The elephant in the room here is the graphics- Yoshi’s Island was a beautiful game, and the subsequent sequels absolutely butchered the look. A lot of people groaned at the plasticky look of New Island back when it was unveiled, but the good news is, the game looks surprisingly great, especially in motion. It is also helped and enhanced visually by the 3D effect- it doesn’t use it to any great degree at all, but it’s a nice visual touch that makes the graphics look nicer.

This, then, is the issue- Yoshi’s New Island feels like an attempt to recreate Yoshi’s Island, but missing the point entirely. It’s as if someone tried to bring a dismembered person back to life by painstakingly reassembling their body- you’d have mimicked the frame entirely, but you’d be lacking the essence, the soul, entirely. That’s what Yoshi’s New Island is- a game that feels like Yoshi’s Island without the soul. It almost represents some sort of alternate universe reality, where Miyamoto made the game with some good mechanics and nice visual style, but failed to back it up with good, well thought out, daring game design. Yoshi’s New island is certainly not a bad game, and if you are a series fan, it is even worth checking out sometime. If you have kids, it is also perhaps a great way to introduce them to some good 2D platforming (especially given how hard it is to play the original Yoshi’s Island legally these days). It’s just not a very good game either- it just… is. Completely safe, completely inoffensive, just content to exist without trying to stand out much either way.

This game was reviewed on the Nintendo 3DS.

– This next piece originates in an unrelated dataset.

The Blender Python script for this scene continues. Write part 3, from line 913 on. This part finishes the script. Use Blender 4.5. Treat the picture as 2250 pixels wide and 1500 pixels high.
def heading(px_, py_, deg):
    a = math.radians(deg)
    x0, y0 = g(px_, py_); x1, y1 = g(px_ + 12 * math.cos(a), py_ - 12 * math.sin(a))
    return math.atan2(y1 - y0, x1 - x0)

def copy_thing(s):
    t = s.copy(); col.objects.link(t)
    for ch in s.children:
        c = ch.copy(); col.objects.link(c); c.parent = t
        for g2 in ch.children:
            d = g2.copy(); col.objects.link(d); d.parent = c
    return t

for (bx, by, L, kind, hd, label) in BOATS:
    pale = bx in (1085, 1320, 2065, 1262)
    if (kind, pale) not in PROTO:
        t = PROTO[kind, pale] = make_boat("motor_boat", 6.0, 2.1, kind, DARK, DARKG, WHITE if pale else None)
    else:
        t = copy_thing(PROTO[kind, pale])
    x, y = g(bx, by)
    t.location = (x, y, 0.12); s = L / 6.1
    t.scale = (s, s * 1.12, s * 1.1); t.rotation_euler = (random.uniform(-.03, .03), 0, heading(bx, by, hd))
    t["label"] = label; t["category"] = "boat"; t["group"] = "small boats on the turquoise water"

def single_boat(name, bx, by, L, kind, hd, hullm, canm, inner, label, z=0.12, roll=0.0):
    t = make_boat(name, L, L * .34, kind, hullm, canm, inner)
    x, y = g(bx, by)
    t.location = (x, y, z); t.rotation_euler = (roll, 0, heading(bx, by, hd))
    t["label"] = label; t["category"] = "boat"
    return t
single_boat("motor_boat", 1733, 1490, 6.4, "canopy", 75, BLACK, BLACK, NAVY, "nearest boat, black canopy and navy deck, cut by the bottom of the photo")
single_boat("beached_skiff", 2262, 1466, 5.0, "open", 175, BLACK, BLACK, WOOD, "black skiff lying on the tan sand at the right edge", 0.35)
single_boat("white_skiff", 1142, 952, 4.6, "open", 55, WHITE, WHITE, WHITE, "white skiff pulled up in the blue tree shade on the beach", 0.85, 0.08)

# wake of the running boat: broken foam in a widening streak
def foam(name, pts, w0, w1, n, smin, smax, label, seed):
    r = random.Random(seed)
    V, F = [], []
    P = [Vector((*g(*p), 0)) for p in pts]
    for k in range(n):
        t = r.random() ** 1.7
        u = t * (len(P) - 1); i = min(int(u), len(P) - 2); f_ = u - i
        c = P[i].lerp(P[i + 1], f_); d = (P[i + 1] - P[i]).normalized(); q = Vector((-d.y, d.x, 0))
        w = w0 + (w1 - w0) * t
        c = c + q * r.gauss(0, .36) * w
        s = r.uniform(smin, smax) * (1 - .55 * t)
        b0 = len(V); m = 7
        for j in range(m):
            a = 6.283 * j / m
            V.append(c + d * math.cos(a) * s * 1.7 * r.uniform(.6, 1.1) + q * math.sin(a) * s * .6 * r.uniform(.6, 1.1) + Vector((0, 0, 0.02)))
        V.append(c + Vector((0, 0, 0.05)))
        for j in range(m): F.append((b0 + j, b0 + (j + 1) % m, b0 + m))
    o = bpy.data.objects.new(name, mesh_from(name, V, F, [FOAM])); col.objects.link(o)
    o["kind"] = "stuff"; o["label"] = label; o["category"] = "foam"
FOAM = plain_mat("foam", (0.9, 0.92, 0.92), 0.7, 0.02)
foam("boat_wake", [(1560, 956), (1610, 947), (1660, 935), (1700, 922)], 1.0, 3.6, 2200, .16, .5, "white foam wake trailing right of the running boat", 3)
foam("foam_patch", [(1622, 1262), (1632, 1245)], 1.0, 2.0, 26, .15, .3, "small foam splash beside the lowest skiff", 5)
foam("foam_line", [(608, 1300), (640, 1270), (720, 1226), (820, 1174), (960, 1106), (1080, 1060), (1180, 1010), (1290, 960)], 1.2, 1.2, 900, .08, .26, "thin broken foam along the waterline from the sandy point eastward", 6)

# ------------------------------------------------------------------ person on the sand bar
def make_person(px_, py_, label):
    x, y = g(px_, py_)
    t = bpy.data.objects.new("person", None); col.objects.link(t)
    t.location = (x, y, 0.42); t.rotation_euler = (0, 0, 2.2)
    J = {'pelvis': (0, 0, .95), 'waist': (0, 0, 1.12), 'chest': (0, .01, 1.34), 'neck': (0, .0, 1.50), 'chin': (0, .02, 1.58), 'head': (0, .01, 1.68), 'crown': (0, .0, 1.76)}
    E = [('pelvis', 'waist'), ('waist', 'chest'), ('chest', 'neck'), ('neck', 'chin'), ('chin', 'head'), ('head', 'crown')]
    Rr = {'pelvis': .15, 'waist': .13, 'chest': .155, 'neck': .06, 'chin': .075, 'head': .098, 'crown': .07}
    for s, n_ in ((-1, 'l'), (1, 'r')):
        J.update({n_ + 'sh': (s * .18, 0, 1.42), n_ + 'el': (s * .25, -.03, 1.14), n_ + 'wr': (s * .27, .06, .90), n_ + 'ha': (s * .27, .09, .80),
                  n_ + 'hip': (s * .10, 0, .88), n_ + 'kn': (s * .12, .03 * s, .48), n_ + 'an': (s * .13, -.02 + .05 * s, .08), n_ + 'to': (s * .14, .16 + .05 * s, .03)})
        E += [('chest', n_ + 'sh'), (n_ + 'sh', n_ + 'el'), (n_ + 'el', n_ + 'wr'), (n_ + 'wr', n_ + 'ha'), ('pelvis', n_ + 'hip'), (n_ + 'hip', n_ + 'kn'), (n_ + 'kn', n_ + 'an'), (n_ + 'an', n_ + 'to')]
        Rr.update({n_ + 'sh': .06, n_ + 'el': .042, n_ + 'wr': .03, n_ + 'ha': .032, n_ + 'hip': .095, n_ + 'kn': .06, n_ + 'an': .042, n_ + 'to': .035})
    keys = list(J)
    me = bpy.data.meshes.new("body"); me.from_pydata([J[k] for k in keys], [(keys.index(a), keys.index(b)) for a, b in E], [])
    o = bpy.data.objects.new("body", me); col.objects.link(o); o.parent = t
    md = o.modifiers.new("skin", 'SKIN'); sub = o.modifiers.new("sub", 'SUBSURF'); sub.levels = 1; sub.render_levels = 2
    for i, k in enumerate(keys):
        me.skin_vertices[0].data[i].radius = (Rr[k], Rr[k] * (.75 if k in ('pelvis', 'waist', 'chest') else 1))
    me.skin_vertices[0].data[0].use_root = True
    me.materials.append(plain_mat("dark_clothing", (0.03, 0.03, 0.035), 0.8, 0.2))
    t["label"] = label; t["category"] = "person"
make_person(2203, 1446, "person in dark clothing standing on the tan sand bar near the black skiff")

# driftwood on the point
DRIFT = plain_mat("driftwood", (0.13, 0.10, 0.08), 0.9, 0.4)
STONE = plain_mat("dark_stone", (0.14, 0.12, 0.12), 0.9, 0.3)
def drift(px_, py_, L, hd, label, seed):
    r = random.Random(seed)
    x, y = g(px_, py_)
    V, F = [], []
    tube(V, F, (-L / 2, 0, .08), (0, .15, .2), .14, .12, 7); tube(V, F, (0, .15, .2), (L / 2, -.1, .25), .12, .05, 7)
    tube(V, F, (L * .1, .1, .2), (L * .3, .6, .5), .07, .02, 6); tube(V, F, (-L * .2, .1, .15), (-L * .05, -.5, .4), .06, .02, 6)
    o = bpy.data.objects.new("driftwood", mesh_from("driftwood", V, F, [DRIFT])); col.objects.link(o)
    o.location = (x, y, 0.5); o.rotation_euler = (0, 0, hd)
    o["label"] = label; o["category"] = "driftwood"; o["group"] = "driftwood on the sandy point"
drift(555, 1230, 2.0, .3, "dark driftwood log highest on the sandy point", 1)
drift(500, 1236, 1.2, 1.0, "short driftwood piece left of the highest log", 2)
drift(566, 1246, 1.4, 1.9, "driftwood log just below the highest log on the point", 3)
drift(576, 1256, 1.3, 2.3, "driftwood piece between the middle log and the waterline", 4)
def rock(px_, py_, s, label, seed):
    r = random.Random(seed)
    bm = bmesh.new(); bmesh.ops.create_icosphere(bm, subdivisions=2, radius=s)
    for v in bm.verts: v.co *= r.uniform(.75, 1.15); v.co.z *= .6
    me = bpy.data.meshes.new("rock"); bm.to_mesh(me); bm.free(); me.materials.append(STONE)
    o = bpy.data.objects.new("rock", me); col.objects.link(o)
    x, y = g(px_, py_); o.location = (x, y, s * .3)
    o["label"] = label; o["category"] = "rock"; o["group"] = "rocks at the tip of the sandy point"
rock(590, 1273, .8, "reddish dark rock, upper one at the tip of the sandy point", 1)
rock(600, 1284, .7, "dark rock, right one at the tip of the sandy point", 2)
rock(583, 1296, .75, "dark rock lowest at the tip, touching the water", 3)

The mechanics are largely sound, the game looks nice visually


It feels completely soulless, unremarkable, and average- the level design is conservative and safe, the new mechanics that it tries to introduce are either gimmicky and detrimental, or just constrained and not given the time to develop, and the game just seems to play by the books

Final Verdict

Yoshi's New island is certainly not a bad game. It's just not a very good game either- it just... is. Completely safe, completely inoffensive, just content to exist without trying to stand out much either way.